As for the profitability point, again that is exactly the point--the big banks did lose business after they increased fees because of Durbin. Lower-income consumers became unbanked. Consumers in higher-income areas migrated to non-Durbin banks according to Sullivan. Durbin changed the economics of the industry for large banks--they used to be able to bank relatively small-dollar consumers who did not use additional banking services because debit card revenues were sufficient to cover their marginal cost. But post-Durbin they instead have dropped those now-unprofitable customers (and cut costs related to banking those customers, such as grocery store branches) and shifted their emphasis to those with higher balances or to whom they can sell more products. In other words, now that those customers are no longer profitable they can either pay the fees or walk, and the big banks don't really care if they walk now.
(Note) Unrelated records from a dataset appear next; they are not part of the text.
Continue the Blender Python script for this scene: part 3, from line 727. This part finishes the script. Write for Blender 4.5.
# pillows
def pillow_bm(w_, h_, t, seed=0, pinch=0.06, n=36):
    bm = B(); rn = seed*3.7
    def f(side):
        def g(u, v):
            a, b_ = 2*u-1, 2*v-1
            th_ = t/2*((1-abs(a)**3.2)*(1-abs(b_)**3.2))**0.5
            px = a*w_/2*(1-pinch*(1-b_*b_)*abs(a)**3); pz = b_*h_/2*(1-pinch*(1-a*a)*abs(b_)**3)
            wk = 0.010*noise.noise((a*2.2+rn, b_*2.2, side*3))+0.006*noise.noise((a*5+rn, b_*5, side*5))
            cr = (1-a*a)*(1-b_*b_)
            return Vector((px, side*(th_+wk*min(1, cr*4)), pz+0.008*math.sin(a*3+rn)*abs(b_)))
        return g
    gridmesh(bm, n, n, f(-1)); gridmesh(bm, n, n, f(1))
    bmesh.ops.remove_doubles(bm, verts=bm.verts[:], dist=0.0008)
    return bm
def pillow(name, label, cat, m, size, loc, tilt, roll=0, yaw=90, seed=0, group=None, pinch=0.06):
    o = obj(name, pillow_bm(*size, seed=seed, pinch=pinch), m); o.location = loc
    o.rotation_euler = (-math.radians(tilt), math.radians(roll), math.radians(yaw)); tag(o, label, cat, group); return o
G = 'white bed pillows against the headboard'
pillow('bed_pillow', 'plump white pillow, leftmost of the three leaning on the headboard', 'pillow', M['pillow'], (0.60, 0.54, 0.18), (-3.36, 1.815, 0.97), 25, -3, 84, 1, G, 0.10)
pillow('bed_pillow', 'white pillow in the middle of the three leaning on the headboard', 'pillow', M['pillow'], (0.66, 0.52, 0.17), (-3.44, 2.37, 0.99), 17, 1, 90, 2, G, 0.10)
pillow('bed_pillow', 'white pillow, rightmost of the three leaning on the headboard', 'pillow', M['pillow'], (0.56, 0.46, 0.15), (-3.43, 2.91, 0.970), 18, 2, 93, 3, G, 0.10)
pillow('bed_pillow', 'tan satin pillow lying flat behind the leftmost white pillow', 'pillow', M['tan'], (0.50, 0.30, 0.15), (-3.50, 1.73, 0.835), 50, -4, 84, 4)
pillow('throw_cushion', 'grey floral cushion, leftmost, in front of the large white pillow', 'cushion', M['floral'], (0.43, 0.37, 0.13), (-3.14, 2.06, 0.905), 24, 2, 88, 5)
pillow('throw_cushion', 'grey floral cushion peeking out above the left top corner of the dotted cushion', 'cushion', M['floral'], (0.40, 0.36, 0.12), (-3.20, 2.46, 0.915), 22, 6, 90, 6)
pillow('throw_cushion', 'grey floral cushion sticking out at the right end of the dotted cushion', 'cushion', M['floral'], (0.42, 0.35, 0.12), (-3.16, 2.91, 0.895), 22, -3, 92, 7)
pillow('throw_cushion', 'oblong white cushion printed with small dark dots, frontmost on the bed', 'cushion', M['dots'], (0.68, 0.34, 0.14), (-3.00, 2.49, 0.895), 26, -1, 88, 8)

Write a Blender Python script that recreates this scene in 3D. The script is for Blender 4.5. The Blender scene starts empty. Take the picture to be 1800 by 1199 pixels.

So it isn't just about the revenues generated from the fees, it is about who doesn't pay the fees, namely, those who choose to drop their accounts and not pay the fees (and either shift to a less-preferred bank or become unbanked).

So Durbin shifted up the supply curve for large banks, resulting in a lower equilibrium output and higher prices. How is that inconsistent with standard economics? If we impose a new environmental regulation on paper mills, the price of paper goes up, the output goes down, and we have a new equilibrium price and quantity. Does that demonstrate that the paper industry could've charged a higher price pre-regulation? Of course not. That's our point here--there was both a price and quantity effect, both in terms of shifting to unregulated banks (as Sullivan shows, which isn't surprising) or becoming unbanked.